- PROBLEM DETAILS: Stop after the line containing "RNG = np.random.default_rng(7)": print each line exactly from the first line of the listing up to that point.
-- Begin INFORMATION PROVIDED --
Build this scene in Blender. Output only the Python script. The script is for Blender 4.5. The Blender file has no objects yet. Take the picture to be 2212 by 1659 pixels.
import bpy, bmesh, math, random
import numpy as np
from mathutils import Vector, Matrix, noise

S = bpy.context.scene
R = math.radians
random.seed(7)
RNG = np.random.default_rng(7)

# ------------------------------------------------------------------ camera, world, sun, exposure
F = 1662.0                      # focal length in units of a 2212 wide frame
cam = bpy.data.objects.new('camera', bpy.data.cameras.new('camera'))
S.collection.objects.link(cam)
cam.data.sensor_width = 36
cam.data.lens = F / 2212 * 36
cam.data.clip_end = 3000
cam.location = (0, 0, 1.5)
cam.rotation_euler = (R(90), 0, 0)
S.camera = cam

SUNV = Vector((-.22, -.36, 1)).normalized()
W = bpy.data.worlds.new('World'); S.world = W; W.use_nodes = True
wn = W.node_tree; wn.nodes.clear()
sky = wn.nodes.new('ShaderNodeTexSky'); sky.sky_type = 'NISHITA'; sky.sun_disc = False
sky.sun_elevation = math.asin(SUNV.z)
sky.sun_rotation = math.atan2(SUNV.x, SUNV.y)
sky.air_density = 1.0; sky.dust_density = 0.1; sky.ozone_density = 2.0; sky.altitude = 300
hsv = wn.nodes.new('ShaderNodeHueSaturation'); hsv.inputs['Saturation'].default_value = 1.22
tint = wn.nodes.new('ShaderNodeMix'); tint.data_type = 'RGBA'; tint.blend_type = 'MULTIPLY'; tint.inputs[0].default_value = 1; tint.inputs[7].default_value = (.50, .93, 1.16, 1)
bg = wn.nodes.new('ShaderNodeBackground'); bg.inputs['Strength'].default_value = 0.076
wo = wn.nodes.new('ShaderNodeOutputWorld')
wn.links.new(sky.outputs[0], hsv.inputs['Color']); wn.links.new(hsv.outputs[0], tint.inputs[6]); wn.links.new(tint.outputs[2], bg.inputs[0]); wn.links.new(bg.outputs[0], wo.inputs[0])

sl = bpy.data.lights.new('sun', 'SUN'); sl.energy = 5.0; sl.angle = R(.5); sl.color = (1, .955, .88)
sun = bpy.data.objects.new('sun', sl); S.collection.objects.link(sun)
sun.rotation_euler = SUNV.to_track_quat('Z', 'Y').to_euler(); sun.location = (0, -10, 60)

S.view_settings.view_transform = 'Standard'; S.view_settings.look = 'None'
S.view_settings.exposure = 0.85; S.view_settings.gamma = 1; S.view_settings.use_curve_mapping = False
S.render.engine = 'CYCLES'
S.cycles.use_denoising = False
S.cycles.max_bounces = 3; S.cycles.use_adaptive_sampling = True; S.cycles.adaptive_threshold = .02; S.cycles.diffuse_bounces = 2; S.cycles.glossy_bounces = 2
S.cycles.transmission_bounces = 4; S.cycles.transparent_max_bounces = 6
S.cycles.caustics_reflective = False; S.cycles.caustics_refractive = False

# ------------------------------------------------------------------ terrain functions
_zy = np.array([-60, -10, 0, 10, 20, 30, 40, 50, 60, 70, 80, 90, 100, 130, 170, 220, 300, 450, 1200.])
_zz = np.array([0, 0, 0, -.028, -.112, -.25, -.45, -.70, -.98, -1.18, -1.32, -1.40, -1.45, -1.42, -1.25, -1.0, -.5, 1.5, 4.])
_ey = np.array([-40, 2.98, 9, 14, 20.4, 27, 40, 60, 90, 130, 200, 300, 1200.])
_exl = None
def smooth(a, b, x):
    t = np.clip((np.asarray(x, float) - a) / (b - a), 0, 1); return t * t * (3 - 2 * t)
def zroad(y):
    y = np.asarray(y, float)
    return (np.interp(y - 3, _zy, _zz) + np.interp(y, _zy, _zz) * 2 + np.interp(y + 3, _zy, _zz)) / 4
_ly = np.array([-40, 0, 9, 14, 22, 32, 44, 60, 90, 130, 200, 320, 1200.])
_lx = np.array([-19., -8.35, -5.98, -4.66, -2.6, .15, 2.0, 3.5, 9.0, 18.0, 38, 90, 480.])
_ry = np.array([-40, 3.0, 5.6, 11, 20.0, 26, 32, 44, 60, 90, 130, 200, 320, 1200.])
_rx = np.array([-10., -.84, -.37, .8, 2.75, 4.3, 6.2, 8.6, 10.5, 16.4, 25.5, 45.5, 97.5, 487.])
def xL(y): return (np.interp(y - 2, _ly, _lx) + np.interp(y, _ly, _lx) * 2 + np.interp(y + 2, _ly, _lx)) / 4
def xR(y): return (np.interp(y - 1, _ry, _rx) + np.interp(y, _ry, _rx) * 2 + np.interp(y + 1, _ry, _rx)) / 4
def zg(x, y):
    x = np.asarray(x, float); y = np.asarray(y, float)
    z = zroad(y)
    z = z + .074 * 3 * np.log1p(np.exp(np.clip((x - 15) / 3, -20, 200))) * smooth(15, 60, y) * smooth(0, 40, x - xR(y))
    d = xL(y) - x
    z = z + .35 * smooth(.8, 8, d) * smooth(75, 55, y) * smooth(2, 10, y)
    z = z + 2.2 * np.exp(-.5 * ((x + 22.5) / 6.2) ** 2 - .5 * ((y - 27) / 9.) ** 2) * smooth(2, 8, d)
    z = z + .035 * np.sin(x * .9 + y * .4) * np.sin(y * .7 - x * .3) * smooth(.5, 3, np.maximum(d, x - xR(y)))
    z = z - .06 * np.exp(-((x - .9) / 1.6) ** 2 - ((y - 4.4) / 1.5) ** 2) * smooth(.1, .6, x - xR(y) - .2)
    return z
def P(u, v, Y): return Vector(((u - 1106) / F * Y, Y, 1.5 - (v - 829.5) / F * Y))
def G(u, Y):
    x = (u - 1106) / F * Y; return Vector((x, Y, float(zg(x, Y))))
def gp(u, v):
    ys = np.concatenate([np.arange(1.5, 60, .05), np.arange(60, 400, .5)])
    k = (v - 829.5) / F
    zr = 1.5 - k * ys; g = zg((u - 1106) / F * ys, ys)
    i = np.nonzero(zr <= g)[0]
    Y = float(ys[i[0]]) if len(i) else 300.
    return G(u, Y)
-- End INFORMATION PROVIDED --
- RESULT OF THE TASK:
Build this scene in Blender. Output only the Python script. The script is for Blender 4.5. The Blender file has no objects yet. Take the picture to be 2212 by 1659 pixels.
import bpy, bmesh, math, random
import numpy as np
from mathutils import Vector, Matrix, noise

S = bpy.context.scene
R = math.radians
random.seed(7)
RNG = np.random.default_rng(7)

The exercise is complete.